When transformations are modular, analytics engineers can make a change in one place and know it will flow reliably downstream. It’s an investment in future-proofing your data.
Collaboration
None of this happens in isolations. Analytics engineers operate at the intersection of engineers, analysts and business team. Their work depends on collaboration from aligning definitions across teams to creating shared confidence in the data to keeping feedback loops short. When collaboration works, so does everything built on top of it.
The Day-to-Day of Analytics Engineers
As an analytics engineer, you’re expected to blend traditional and emerging technical expertise, champion automation and interoperability, and be comfortable with both back-end and front-end domains. It’s a pretty important space to be that in-between person, that translator, that individual who understands both the data and what is needed from the data at the same time and can communicate effectively with both sides.

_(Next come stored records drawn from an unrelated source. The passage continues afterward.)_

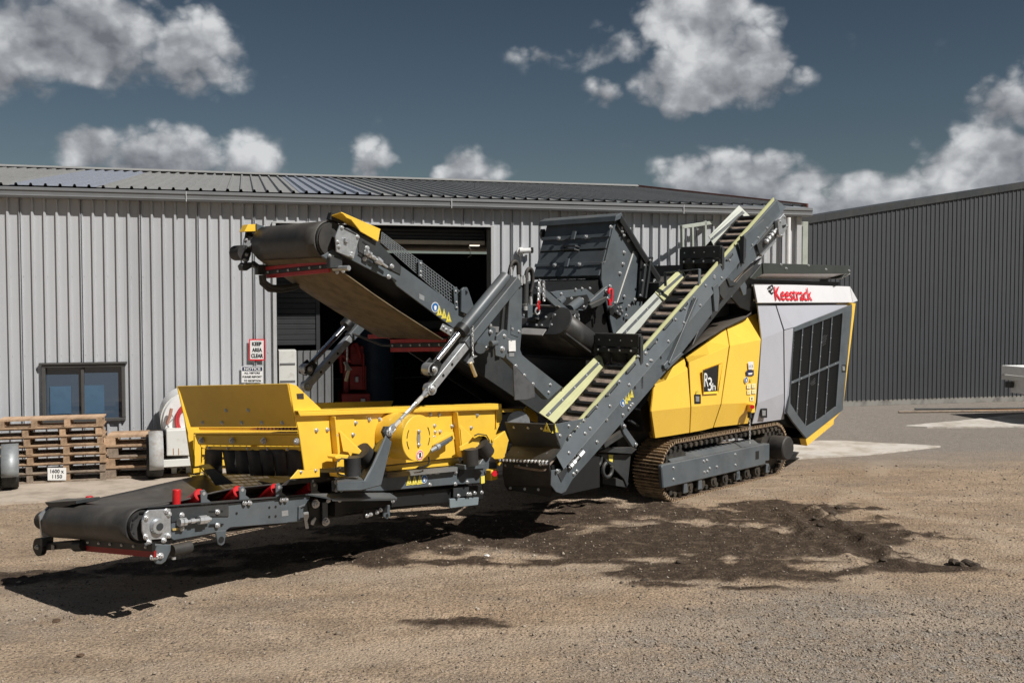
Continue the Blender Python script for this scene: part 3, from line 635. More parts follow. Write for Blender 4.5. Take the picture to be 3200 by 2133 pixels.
# ------------------------------------------------ crawlers
TRACKD = mat('track_shoe_plate', (.15, .105, .07), .85, .1, 0, 14, .2, 60, col2=(.06, .046, .034))
def crawler(v0):
    w = .40; r = .335; cu0, cu1, zc_ = .21, 2.56, .345
    fr = MB()
    Ltop = cu1-cu0; per = 2*Ltop+2*math.pi*r; n = 58; step = per/n
    def at(d):
        d %= per
        if d < Ltop: return cu0+d, zc_+r, 0.
        d -= Ltop
        if d < math.pi*r: a = d/r; return cu1+r*math.sin(a), zc_+r*math.cos(a), -a
        d -= math.pi*r
        if d < Ltop: return cu1-d, zc_-r, -math.pi
        a = (d-Ltop)/r; return cu0-r*math.sin(a), zc_-r*math.cos(a), -math.pi-a
    nf = v0 < 1
    box = MB()
    pts = F.vs(4, [(1335, 945), (2100, 790), (2105, 940), (1360, 1118)], -.02)
    ls = [F.l(p) for p in pts]; zt = (ls[0][2]+ls[1][2])/2; zb = (ls[2][2]+ls[3][2])/2; ua, ub = ls[0][0], ls[1][0]
    zt, zb = zt+.0, zb
    box.prism([F.p(ua, v0-.02, zt-.03), F.p(ua+.02, v0-.02, zt), F.p(ub, v0-.02, zt), F.p(ub+.01, v0-.02, zb), F.p(ua+.04, v0-.02, zb)], V*.06); box.box(F.p(1.38, v0+.24, (zt+zb)/2), U*1.0, V*.21, ZU*(zt-zb)*.42)
    part = box.build('crawler', GREY, M, bevel=.012)
    top = MB(); top.prism([F.p(ua+.30, v0+.045, zt-.01), F.p(ub-.05, v0+.045, zt-.01), F.p(ub-.05, v0+.14, zt+.045), F.p(ua+.30, v0+.14, zt+.045), F.p(ua+.30, v0+.14, zt-.1), F.p(ub-.05, v0+.14, zt-.1)][:4], V*.1); top.build('frame_top', GREY, part)
    MB().box(F.p(ub-.22, v0-.0206, (zt+zb)/2+.01), U*.045, V*.001, ZU*.055).build('frame_window', BLACK, part)
    # hub motor, wheels
    hb = MB(); hb.cyl(F.p(cu1+.05, v0-.11, zc_+.03), F.p(cu1+.05, v0+.1, zc_+.03), .165, n=28); hb.cyl(F.p(cu1+.05, v0-.125, zc_+.03), F.p(cu1+.05, v0-.11, zc_+.03), .15, .165, n=28); hb.build('hub_motor', RUB, part, smooth=40)
    wh = MB(); wh.cyl(F.p(cu1, v0+.12, zc_), F.p(cu1, v0+.28, zc_), r-.05, n=30); wh.build('drive_sprocket', CHAINM, part, smooth=40)
    wh = MB(); wh.cyl(F.p(cu0, v0+.10, zc_), F.p(cu0, v0+.30, zc_), r-.05, n=30); wh.build('idler_wheel', CHAINM, part, smooth=40)
    for k in range(8):
        u = .42+k*.27; rl = MB(); rl.cyl(F.p(u, v0+.02, .125), F.p(u, v0+.36, .125), .065, n=16); rl.cyl(F.p(u, v0-.0, .125), F.p(u, v0+.02, .125), .035, n=12); rl.build('track_roller', CHAINM, part, smooth=40)
    for u in (.30, .62, 1.52, 2.28):
        MB().prism([F.p(u-.05, v0+.0, .07), F.p(u+.05, v0+.0, .07), F.p(u+.03, v0+.0, zb-.004), F.p(u-.04, v0+.0, zb-.004)], V*.03).build('roller_guard', GREY, part, bevel=.004)
    # chain
    ch = MB(); prev = None; m_ = 116
    for side in (.07, .29):
        ring = []
        for k in range(m_):
            u, z, a = at(per*k/m_); nx, nz = math.sin(-a), math.cos(a)
            ring.append((u, z, nx, nz))
        rows = [[F.p(u-nx*.015, v0+.045+side+dv, z-nz*.015) for (u, z, nx, nz) in ring+ring[:1]] for dv in (0, .05)]
        rows2 = [[F.p(u-nx*.075, v0+.045+side+dv, z-nz*.075) for (u, z, nx, nz) in ring+ring[:1]] for dv in (.05, 0)]
        ch.quads(rows+rows2+rows[:1])
    ch.build('track_chain', CHAINM, part)
    lk = MB()
    for k in range(n):
        u, z, a = at(step*(k+.5)); nx, nz = math.sin(-a), math.cos(a); tx, tz = math.cos(a), math.sin(a)
        lk.cyl(F.p(u-nx*.05, v0+.06, z-nz*.05), F.p(u-nx*.05, v0+.11, z-nz*.05), .030, n=10)
    lk.build('chain_pins', CHAINM, part, kind='stuff')
    # shoes: one mesh shared
    sb = MB(); hw = step*.47
    sb.box((0, 0, .004), (hw, 0, 0), (0, w/2, 0), (0, 0, .006)); nb_ = len(sb.fs)
    for x in (-hw*.80, 0, hw*.80): sb.add([(x-.010, -w/2, .01), (x+.010, -w/2, .01), (x+.006, -w/2, .042), (x-.006, -w/2, .042), (x-.010, w/2, .01), (x+.010, w/2, .01), (x+.006, w/2, .042), (x-.006, w/2, .042)], [(0, 1, 2, 3), (7, 6, 5, 4), (0, 4, 5, 1), (1, 5, 6, 2), (2, 6, 7, 3), (3, 7, 4, 0)])
    for y in (-.075, -.035, .035, .075): sb.cyl((hw*.40, y, .01), (hw*.40, y, .026), .011, n=6)
    me = bpy.data.meshes.new('track_shoe'); me.from_pydata([tuple(q) for q in sb.vs], [], sb.fs); me.materials.append(TRACKM); me.materials.append(TRACKD)
    for i_ in range(nb_): me.polygons[i_].material_index = 1
    for k in range(n):
        u, z, a = at(step*k); o = bpy.data.objects.new('track_shoe', me); COL.objects.link(o); o.parent = part
        P = F.p(u, v0+.055+w/2, z)
        X = U*math.cos(a)+ZU*math.sin(a); Zv = U*(-math.sin(a))+ZU*math.cos(a); Yv = np.cross(Zv, X)
        mt = Matrix([[X[0], Yv[0], Zv[0], P[0]-O[0]], [X[1], Yv[1], Zv[1], P[1]-O[1]], [X[2], Yv[2], Zv[2], P[2]-O[2]], [0, 0, 0, 1]]); o.matrix_local = mt
    if nf:
        for x, y in [(1422, 967), (1422, 1050), (1645, 918), (1668, 912), (1650, 998), (1672, 993), (1688, 970), (1740, 958), (1875, 868), (1877, 945)]: bolt(F.v(4, x, y, v0-.02), -V, part, .015)
    return part
crawler(0.0); crawler(2.08)

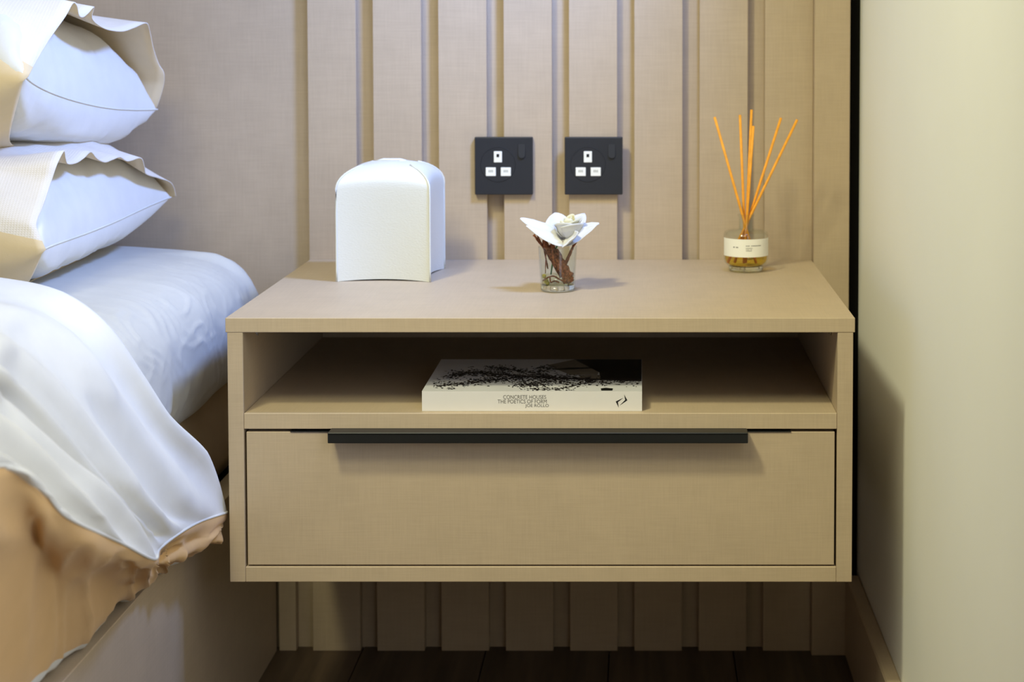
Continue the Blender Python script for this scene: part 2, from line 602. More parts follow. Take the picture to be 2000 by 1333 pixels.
# ------------------------------------------------------------------ sockets
def socket(x0, z0, label):
    w = 0.0855
    yb, yf = 0.4990, 0.4900
    t = thing('wall_socket', label, 'socket', (x0 + w / 2, 0.4995, z0), 'black wall sockets')
    obj('faceplate', bx(x0, x0 + w, yf, yb, z0, z0 + w, 0.0012, 2), M['black_plastic'], t)
    cx, cz = x0 + 0.0345, z0 + 0.0450
    # round socket module, a slightly raised disc
    bm = bmesh.new()
    seg = 40
    r = [[bm.verts.new((cx + rr * math.cos(2 * math.pi * k / seg), y, cz + rr * math.sin(2 * math.pi * k / seg))) for k in range(seg)]
         for rr, y in ((0.0262, yf), (0.0258, yf - .0006), (0.0252, yf - .0006), (0.0250, yf - .0002))]
    for a, b in zip(r, r[1:]):
        for k in range(seg):
            bm.faces.new((a[k], a[(k + 1) % seg], b[(k + 1) % seg], b[k]))
    bm.faces.new(r[-1])
    obj('round_module', bm, M['black_plastic'], t)
    for (dx, dz, ww, hh, kind) in ((-0.0062, 0.0030, 0.0120, 0.0165, 'e'), (-0.0182, -0.0172, 0.0148, 0.0128, 'l'), (0.0040, -0.0172, 0.0148, 0.0128, 'n')):
        s = obj('pin_shutter', bx(cx + dx, cx + dx + ww, yf - .0010, yf + .001, cz + dz, cz + dz + hh, 0.0004, 1), M['socket_white'], t)
        if kind == 'e':
            mx_ = cx + dx + ww / 2
            obj('pin_hole', bx(mx_ - .0020, mx_ + .0020, yf - .0013, yf - .0009, cz + dz + .0078, cz + dz + .0125), M['black_ink'], s)
        else:
            mx_ = cx + dx + ww / 2
            bm = bmesh.new()
            for q in (-.0024, 0.0, .0024):
                box(bm, mx_ + q - .0008, mx_ + q + .0008, yf - .0012, yf - .0009, cz + dz + .0056, cz + dz + .0092)
            obj('pin_slot', bm, M['socket_grey'], s)
    # rocker switch with rounded foot
    bm = bmesh.new()
    sx, sz0, sz1, hw = x0 + 0.0695, z0 + 0.0545, z0 + 0.0750, 0.0050
    prof = [(sx - hw, sz1), (sx + hw, sz1)] + [(sx + hw * math.cos(a), sz0 + hw + hw * math.sin(a)) for a in [-k * math.pi / 10 for k in range(11)]]
    top = [bm.verts.new((p[0], yf - 0.0006 - 0.0022 * (sz1 - p[1]) / (sz1 - sz0), p[1])) for p in prof]
    bot = [bm.verts.new((p[0], yf + 0.0005, p[1])) for p in prof]
    bm.faces.new(top)
    for k in range(len(prof)):
        k2 = (k + 1) % len(prof)
        bm.faces.new((top[k], bot[k], bot[k2], top[k2]))
    obj('switch', bm, M['black_plastic'], t)
    return t


socket(-0.2450, 0.6897, 'square black wall socket nearer the white tissue box, with white shutters')
socket(-0.1122, 0.6897, 'square black wall socket nearer the reed diffuser, with white shutters')

# ------------------------------------------------------------------ tissue box cover
TZ = 0.5920
tb_ang = math.radians(-2.0)
tcx, tcy, thw = -0.3460, 0.3435, 0.0632


def tb_pt(lx, ly, z):
    c, s = math.cos(tb_ang), math.sin(tb_ang)
    return Vector((tcx + lx * c - ly * s, tcy + lx * s + ly * c, TZ + z))


def tissue_box():
    t = thing('tissue_box_cover', 'white leather cube tissue box cover with domed top', 'tissue box', (tcx, tcy, TZ))
    zc, za = 0.1255, 0.1600
    n = 18
    levels = []
    for k in range(9):
        levels.append((zc * k / 8, 1.0, 0))
    for k in range(1, 13):
        a = (math.pi / 2) * k / 13
        levels.append((zc + (za - zc) * math.sin(a), max(0.08, math.cos(a) ** 0.9), a))
    bm_rows = []
    for z, w, a in levels:
        row = []
        for side in range(4):
            for q in range(n):
                s = -1 + 2 * q / n
                lowness = max(0.0, 1 - z / zc)
                inward = (1 - s * s) * ((0.004 + 0.008 * lowness) if side in (0, 2) else (0.003 + 0.007 * lowness))
                bulge = (1 - s * s) * 0.004 * math.sin(a) if a else 0
                d = (thw * w - inward * (1 if not a else math.cos(a))) + bulge
                lift = (1 - s * s) * 0.0022 if z == 0 else 0
                x, y = {0: (s * thw * w, -d), 1: (d, s * thw * w), 2: (-s * thw * w, d), 3: (-d, -s * thw * w)}[side]
                zz = z + lift
                if a:
                    zz += (1 - s * s) * 0.004 * math.cos(a)
                row.append(tb_pt(x, y, zz))
        bm_rows.append(row)
    bm = grid_mesh(bm_rows, closed=True)
    top = [v for v in bm.verts][-4 * n:]
    bm.faces.new(top)
    body = obj('body', bm, M['leather'], t, smooth=True)
    md = body.modifiers.new('edge', 'EDGE_SPLIT')
    md.split_angle = math.radians(38)
    # stitched corner edges (pinched flanges)
    for sx, sy in ((-1, -1), (1, -1), (1, 1), (-1, 1)):
        pts = []
        for z, w, a in levels[:18]:
            pts.append(tb_pt(sx * thw * w * 1.006, sy * thw * w * 1.006, z + .0004))
        pts = [pts[0]] + pts[1:]
        obj('corner_edge', tube(bmesh.new(), pts, 0.0013, 8), M['leather'], t, smooth=True)
    # slit in the top: a raised lip each side of the opening
    bm = bmesh.new()
    for s in (-1, 1):
        tube(bm, [tb_pt(-0.022, s * 0.0035, za - .0015), tb_pt(-.012, s * 0.006, za + .0012), tb_pt(.012, s * 0.006, za + .0012), tb_pt(0.022, s * 0.0035, za - .0015)], 0.0016, 8)
    obj('opening_lip', bm, M['leather'], t, smooth=True)
    return t


tissue_box()

# ------------------------------------------------------------------ tumbler with twigs and a white flower
gx, gy, gz = -0.1085, 0.2075, 0.5922
gt = thing('glass_tumbler', 'small clear glass tumbler holding twigs and a white flower', 'glass', (gx, gy, gz))
gh = 0.0575
obj('glass_wall', lathe(bmesh.new(), [(.0215, .0), (.0225, .002), (.0222 + .0005, .006), (.0254, gh), (.0250, gh + .0006), (.0244, gh), (.0212, .0085), (0, .0085)], gx, gy, gz), M['glass'], gt, True)
obj('thick_base', lathe(bmesh.new(), [(0, .0002), (.0212, .0002), (.0220, .002), (.0215, .0078), (0, .0078)], gx, gy, gz), M['glass_base'], gt, True)
obj('water', lathe(bmesh.new(), [(0, .0088), (.0208, .0088), (.0218, .0200), (0, .0200)], gx, gy, gz), M['water'], gt, True)

random.seed(5)


def twig(label, pts, r0, r1, knots=True):
    P = catmull(pts, 6)
    rad = []
    for i in range(len(P)):
        f = i / (len(P) - 1)
        rad.append((r0 + (r1 - r0) * f) * (1 + (0.6 * noise.noise(P[i] * 520) if knots else 0)))
    o = obj('twig', tube(bmesh.new(), P, rad, 8), M['twig'], None, True)
    return tag(o, label, 'twig', 'twigs in the tumbler')


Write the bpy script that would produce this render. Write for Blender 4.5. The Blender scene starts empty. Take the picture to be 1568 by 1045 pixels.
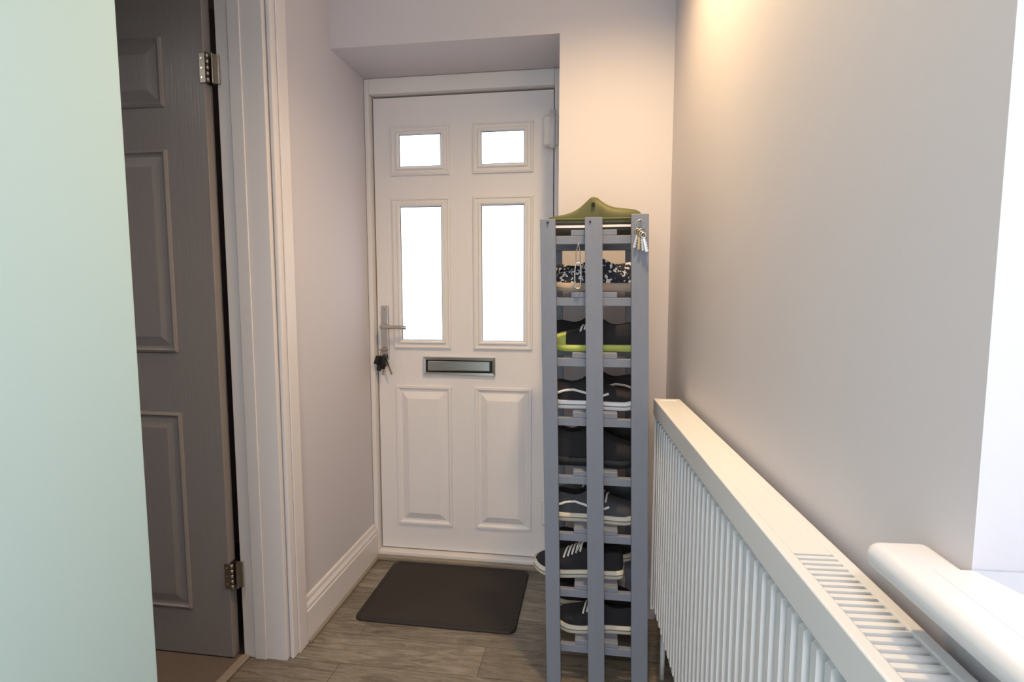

A typical day might include refining a dbt model, reviewing a pull request from another teammate, checking test results or working with an analyst to make sure a metric aligns with how leadership defines success. It’s a constant mix of engineering precision and business context.
At its heart, analytics engineering is a bridge discipline. It connects the reliability of data engineering with the creativity of data analytics, and it does so in a way that scales. The outcome isn’t just clean data — it’s trusted, documented and reusable insight infrastructure that the entire organization can rely on.